De tal suerte que podemos pensar que no hay genio
o talento independiente, sino un continuo desarrollo en la madurez de una
sociedad, un actuar, un lenguaje y una literatura. Y lo que permite desarrollar
un tipo específico de literatura es claramente la revisión de la tradición y la
tradición de la revisión, pues retomando a T. S. Eliot:
»El orden existente está completo antes de la
llegada de la obra nueva; para que el orden persista después de que la novedad
sobrevenga el todo del orden existente debe alterarse, aunque sea levemente. De
esta manera se van reajustando las relaciones, las proporciones, los valores de
cada obra de arte respecto del todo: he aquí la conformidad entre lo viejo y lo
nuevo.

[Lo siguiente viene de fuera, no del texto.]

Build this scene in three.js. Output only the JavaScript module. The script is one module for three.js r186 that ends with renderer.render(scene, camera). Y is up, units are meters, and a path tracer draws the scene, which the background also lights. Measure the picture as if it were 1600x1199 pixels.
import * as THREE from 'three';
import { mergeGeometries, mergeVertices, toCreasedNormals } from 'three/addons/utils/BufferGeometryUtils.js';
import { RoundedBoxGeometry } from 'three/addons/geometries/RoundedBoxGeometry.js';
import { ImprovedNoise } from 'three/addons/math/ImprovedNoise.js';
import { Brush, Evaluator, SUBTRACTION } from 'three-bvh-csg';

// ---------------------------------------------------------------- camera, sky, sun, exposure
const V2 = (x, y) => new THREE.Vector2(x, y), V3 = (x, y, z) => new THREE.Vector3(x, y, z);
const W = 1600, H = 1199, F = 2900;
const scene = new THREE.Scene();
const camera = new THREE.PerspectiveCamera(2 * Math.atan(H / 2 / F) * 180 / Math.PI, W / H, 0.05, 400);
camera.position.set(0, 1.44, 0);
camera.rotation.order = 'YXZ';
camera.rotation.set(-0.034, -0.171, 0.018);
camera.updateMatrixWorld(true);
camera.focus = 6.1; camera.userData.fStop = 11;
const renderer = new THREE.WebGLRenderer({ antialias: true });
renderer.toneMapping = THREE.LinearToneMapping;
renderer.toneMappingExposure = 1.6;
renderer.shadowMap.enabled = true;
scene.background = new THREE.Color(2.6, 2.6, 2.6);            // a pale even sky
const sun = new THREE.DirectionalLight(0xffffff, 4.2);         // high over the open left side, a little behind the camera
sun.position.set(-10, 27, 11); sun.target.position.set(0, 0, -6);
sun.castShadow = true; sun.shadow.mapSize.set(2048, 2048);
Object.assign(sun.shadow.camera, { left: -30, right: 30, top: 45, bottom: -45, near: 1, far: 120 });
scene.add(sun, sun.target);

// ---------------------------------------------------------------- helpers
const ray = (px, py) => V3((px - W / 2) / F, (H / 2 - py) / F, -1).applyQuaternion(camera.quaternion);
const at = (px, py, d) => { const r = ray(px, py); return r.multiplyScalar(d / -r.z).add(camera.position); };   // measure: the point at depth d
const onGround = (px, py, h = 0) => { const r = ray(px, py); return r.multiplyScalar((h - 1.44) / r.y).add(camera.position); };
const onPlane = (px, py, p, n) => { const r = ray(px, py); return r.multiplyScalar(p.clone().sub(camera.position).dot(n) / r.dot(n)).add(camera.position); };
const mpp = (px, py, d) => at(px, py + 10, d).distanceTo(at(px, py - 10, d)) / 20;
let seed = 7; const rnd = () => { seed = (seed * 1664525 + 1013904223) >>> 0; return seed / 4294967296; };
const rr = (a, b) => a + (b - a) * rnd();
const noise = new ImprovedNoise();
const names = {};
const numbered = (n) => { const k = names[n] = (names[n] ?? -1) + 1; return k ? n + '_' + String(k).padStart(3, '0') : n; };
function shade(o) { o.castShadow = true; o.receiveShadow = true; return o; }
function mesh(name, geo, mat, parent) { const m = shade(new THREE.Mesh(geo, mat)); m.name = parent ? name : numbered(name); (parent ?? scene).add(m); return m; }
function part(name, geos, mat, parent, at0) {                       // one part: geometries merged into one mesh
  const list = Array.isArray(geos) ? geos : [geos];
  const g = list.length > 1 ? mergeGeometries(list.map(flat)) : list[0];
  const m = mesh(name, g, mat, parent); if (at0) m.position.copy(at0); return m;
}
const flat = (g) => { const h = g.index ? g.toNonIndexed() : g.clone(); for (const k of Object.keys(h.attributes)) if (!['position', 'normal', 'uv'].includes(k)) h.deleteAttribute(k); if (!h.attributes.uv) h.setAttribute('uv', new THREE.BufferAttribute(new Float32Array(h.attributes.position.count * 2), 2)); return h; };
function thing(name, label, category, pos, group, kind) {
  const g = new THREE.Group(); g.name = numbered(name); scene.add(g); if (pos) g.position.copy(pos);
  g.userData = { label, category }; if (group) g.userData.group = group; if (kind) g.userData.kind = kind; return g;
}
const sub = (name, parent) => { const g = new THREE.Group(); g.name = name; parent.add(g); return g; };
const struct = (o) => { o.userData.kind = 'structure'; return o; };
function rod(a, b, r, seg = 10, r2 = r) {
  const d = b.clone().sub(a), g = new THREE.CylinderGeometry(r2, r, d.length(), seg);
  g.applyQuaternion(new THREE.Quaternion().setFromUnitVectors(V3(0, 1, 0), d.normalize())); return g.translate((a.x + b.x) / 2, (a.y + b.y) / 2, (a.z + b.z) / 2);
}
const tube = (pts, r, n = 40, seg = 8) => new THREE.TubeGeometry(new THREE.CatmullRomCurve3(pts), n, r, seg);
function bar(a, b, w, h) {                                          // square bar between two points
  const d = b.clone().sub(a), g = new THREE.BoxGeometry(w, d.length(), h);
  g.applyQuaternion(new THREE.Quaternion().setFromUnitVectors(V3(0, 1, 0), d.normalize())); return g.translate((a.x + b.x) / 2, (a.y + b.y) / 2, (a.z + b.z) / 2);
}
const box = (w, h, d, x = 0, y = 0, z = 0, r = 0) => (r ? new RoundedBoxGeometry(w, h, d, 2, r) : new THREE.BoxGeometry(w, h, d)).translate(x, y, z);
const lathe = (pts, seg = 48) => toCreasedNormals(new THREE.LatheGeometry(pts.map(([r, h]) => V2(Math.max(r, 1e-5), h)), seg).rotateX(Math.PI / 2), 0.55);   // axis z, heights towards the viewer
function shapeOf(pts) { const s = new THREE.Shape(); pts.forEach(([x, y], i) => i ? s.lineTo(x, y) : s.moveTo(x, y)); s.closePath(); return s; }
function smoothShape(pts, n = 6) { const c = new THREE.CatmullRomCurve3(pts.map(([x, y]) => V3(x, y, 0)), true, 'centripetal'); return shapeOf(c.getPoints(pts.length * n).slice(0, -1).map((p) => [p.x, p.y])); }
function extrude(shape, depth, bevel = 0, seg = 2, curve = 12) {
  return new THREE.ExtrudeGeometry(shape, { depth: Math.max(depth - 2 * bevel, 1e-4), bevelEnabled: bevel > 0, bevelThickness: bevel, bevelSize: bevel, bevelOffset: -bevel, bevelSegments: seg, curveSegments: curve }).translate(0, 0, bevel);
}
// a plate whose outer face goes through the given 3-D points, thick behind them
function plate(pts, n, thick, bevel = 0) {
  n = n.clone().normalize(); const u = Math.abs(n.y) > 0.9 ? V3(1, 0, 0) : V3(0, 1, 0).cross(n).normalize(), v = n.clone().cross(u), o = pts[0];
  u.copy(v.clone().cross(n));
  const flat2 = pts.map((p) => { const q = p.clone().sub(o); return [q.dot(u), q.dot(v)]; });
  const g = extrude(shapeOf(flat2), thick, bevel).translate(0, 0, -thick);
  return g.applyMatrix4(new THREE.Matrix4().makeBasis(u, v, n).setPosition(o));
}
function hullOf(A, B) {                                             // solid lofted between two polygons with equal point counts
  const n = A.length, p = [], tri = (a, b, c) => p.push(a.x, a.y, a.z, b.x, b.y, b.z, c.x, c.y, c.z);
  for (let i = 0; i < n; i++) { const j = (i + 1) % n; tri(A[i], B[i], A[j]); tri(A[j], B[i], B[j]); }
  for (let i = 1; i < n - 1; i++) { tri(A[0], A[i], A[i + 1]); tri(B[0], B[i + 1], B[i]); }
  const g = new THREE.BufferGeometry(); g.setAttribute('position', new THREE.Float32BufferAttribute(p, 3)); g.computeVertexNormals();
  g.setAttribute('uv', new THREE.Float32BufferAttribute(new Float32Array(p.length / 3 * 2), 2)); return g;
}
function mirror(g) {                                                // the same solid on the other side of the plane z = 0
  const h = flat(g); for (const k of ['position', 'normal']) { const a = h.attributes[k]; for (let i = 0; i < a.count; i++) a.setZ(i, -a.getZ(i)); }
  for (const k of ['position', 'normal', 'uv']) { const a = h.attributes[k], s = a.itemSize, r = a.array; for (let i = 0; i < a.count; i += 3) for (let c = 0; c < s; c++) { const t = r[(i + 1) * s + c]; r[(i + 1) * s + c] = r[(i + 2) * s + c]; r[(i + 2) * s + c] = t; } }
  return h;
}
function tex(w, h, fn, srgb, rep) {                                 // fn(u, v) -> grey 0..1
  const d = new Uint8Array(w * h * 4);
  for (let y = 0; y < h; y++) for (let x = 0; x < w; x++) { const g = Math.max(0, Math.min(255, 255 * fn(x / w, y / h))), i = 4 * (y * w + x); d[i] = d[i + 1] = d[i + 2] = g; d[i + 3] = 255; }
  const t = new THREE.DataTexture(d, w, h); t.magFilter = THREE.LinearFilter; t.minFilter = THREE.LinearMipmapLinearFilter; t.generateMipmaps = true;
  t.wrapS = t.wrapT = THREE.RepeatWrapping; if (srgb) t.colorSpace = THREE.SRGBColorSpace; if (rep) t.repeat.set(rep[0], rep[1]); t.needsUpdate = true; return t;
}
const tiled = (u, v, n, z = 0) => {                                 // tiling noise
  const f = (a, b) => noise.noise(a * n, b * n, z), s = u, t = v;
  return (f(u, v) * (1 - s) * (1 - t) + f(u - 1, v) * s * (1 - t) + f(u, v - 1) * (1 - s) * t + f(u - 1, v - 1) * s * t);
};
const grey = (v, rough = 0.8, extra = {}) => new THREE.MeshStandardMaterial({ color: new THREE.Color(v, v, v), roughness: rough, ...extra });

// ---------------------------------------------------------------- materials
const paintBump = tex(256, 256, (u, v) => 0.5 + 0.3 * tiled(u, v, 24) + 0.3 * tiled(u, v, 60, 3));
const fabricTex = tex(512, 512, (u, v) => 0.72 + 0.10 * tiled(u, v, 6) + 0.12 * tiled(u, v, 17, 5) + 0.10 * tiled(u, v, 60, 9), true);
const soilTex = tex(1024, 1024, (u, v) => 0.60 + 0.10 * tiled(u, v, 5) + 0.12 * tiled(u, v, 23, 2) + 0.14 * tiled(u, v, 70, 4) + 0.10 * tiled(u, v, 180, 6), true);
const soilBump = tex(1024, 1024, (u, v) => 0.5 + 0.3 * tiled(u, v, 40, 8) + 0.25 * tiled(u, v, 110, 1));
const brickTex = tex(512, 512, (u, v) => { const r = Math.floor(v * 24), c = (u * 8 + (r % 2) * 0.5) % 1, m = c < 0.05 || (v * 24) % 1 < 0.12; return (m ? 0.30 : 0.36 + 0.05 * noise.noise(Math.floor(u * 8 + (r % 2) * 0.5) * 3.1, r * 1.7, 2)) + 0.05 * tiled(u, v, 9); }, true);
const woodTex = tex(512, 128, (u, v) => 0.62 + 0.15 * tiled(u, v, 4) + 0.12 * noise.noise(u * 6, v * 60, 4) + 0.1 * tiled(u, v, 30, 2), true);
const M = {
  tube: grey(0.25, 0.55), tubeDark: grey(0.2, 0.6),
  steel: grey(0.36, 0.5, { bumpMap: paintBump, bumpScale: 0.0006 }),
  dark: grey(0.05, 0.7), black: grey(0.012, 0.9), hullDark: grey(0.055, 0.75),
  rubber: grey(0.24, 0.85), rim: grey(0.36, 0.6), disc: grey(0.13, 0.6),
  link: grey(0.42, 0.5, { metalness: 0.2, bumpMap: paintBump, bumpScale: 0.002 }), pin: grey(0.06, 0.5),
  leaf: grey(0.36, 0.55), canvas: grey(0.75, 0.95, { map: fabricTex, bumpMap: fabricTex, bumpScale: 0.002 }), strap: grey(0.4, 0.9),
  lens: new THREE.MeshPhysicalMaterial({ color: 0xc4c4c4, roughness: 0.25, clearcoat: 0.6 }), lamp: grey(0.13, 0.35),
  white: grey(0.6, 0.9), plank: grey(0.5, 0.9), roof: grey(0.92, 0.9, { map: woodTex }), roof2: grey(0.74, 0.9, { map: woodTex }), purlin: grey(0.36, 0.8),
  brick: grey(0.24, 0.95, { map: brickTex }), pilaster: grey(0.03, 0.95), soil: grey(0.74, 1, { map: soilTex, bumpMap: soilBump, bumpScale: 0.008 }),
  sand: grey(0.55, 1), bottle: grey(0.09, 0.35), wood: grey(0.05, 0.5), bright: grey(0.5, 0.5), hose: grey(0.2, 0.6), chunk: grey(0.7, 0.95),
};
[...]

Quienquiera que esté de acuerdo con esta idea de orden en la forma de la
literatura europea o inglesa no encontrará descabellado que el pasado deba
verse alterado por el presente tanto como el presente deba dejarse guiar por el
pasado.
Por lo tanto, el sistema no está acabado, desde
cierta perspectiva la literatura sigue en proceso, y la crítica comprometida a
encontrar relaciones como la de Cien años de soledad con Pedro Páramo;
o como la que mantienen la obra de Campobello con la de Rulfo, pues aunque
“este acercamiento de las dos obras no pretende que la primera reciba su
legitimidad de la fama reconocida de la segunda” sí permite vislumbrar a través
de dos clásicos talentos individuales, como en un espejo doble, irisaciones o
prismas en común que el tiempo irá acentuando.